A fúria da guerra varria uma vez mais o país e grande destruição foi causada pelos bombardeios. Embora o trabalho ainda estivesse banido, podíamos então desenvolver uma atividade mais livre e mais efetiva. Deixei o meu trabalho secular no qual tinha trabalhado até então, a fim de que pudesse empregar todo o meu tempo aos interesses do reino de Deus.
Logo após a guerra eu, ajudado por mais dois irmãos, dei os passos necessários para que se suspendesse a proibição. E em 31 de agosto de 1947 a Sociedade Torre de Vigia e a nossa atividade cristã foram de novo reconhecidas legalmente pelo governo. Fomos também bem sucedidos em fazer com que a nossa propriedade então confiscada fosse liberta por ordem do tribunal. Segundo as instruções do presidente da Sociedade compramos então uma casa em Paris para servir como escritório e lar de Betel.

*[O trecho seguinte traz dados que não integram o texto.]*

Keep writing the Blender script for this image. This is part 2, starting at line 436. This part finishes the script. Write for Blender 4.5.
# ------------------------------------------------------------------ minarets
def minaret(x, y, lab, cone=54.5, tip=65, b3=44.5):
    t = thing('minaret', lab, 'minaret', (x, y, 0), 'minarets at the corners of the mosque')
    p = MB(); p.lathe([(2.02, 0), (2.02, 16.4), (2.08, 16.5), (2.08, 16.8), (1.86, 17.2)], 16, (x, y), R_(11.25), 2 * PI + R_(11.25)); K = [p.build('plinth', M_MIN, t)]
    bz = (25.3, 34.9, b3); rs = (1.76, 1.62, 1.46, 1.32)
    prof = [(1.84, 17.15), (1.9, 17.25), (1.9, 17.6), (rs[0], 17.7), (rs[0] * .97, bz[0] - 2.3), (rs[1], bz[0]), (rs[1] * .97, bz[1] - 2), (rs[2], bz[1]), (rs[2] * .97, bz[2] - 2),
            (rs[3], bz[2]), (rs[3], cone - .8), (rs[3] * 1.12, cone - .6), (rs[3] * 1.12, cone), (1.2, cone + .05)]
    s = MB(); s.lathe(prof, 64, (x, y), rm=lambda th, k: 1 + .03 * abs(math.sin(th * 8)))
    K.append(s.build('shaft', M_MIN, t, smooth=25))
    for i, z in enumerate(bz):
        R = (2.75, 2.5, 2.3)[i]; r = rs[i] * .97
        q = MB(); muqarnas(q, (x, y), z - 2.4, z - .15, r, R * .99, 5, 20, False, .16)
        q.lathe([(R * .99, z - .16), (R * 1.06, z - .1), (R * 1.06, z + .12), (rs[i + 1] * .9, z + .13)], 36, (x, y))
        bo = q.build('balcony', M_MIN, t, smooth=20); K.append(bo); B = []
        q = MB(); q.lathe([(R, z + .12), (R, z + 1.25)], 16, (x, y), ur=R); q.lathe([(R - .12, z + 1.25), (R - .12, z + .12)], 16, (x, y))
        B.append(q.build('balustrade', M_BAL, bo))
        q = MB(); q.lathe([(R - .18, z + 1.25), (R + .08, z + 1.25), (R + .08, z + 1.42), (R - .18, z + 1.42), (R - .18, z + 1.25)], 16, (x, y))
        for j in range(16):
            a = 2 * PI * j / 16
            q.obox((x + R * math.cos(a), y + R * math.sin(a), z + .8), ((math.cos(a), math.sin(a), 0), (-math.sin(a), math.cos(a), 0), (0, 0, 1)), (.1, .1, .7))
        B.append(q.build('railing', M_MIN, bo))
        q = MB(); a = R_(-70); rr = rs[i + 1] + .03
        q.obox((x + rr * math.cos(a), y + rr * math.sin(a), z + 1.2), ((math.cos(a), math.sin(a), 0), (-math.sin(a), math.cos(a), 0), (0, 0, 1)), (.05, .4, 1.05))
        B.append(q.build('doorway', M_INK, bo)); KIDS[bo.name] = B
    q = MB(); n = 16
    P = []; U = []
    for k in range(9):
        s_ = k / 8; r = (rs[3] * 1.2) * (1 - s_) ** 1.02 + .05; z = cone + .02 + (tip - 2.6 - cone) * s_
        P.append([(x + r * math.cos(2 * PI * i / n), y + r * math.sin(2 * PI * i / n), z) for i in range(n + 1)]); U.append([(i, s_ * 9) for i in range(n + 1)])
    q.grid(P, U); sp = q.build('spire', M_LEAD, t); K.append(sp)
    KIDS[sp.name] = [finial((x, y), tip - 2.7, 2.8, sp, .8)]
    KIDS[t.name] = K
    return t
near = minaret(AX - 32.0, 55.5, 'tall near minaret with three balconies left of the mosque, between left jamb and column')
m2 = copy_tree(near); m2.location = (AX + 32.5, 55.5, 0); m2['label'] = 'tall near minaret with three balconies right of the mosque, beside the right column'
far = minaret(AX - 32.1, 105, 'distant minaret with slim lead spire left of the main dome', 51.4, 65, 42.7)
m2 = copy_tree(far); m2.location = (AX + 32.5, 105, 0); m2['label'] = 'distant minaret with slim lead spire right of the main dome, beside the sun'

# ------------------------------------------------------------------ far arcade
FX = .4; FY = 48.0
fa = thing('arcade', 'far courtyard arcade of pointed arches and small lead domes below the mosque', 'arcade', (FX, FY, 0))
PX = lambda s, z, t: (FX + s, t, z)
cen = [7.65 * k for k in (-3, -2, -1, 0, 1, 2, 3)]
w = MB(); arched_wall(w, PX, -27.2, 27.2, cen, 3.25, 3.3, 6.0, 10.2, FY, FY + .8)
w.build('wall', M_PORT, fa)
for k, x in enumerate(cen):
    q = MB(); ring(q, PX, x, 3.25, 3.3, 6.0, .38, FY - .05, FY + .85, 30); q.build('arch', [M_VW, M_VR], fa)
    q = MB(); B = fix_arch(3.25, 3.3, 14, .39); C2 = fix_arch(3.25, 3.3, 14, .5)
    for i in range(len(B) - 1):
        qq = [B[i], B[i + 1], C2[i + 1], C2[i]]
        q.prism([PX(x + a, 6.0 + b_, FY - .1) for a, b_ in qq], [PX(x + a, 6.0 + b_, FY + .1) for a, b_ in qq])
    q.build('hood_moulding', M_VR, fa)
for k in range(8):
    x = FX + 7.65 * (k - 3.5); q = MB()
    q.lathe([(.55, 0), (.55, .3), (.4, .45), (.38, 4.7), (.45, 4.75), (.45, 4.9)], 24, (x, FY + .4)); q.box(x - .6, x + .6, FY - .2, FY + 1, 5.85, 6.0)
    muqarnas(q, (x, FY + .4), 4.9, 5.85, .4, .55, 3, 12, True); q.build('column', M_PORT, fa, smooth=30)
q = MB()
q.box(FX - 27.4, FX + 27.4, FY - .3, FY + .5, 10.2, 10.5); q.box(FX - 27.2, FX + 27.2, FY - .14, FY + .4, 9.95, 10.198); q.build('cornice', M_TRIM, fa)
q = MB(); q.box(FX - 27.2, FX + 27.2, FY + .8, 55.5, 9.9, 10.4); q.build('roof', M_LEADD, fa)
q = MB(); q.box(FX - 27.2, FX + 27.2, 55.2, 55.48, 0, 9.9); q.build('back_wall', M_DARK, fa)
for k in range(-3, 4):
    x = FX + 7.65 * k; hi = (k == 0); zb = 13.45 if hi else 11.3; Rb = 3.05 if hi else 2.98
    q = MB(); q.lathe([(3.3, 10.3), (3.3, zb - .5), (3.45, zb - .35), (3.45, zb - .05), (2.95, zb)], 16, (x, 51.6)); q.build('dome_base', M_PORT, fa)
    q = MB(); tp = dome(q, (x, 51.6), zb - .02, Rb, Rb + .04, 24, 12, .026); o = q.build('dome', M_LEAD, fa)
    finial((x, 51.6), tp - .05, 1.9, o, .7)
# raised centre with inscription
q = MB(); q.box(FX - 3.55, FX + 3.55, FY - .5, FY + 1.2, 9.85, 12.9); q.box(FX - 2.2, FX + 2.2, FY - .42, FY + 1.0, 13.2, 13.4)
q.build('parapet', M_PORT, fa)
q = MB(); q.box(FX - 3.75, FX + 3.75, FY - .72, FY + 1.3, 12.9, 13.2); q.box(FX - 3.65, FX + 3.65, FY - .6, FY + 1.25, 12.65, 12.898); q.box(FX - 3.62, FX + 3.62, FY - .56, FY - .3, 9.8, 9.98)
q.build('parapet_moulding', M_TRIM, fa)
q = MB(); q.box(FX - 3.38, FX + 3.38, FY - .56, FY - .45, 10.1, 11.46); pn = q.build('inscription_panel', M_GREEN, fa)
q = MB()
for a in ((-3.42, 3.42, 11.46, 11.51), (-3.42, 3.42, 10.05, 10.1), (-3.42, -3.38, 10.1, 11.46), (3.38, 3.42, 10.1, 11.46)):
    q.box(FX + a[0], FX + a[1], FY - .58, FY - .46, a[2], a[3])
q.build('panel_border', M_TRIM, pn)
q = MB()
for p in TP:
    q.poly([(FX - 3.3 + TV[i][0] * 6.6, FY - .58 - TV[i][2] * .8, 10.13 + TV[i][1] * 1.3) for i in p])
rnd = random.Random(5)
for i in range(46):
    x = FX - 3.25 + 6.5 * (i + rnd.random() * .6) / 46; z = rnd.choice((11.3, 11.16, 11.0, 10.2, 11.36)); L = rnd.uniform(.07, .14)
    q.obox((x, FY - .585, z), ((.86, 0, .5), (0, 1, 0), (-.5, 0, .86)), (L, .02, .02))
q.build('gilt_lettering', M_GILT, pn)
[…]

Jeová tem abençoado ricamente a nossa perseverança. No início da guerra éramos 800 publicadores em toda a França e, depois de suspensa a proibição, éramos 2.800. Quando pudemos reunir-nos outra vez livremente, colhemos nos próximos poucos anos muito do que tínhamos semeado durante os anos de guerra, subindo o número de ministros do Reino em 1951 para 7.136.
O trabalho continuou a aumentar na França durante os anos seguintes e agora passamos o alvo de 16.000 ministros das boas novas. Temos um novo e excelente edifício de cinco andares com sala de impressão e lar de Betel para os trabalhadores da filial. Olho com alegria aos privilégios que tive em servir aos interesses do reino de Deus, sempre grato de que o “Foto-Drama” tenha vindo a Estrasburgo em 1920. Não me tenho tornado mais jovem com o passar dos anos e a enfermidade que contraí durante os anos de guerra tem solapado as minhas forças, mesmo assim a alegria de Jeová continua a dar-me forças e grande satisfação. — Nee. 8:10.
(O irmão Henri Geiger terminou o seu curso terrestre fielmente, morrendo no lar do seu filho, na França, em 29 de agosto de 1962.)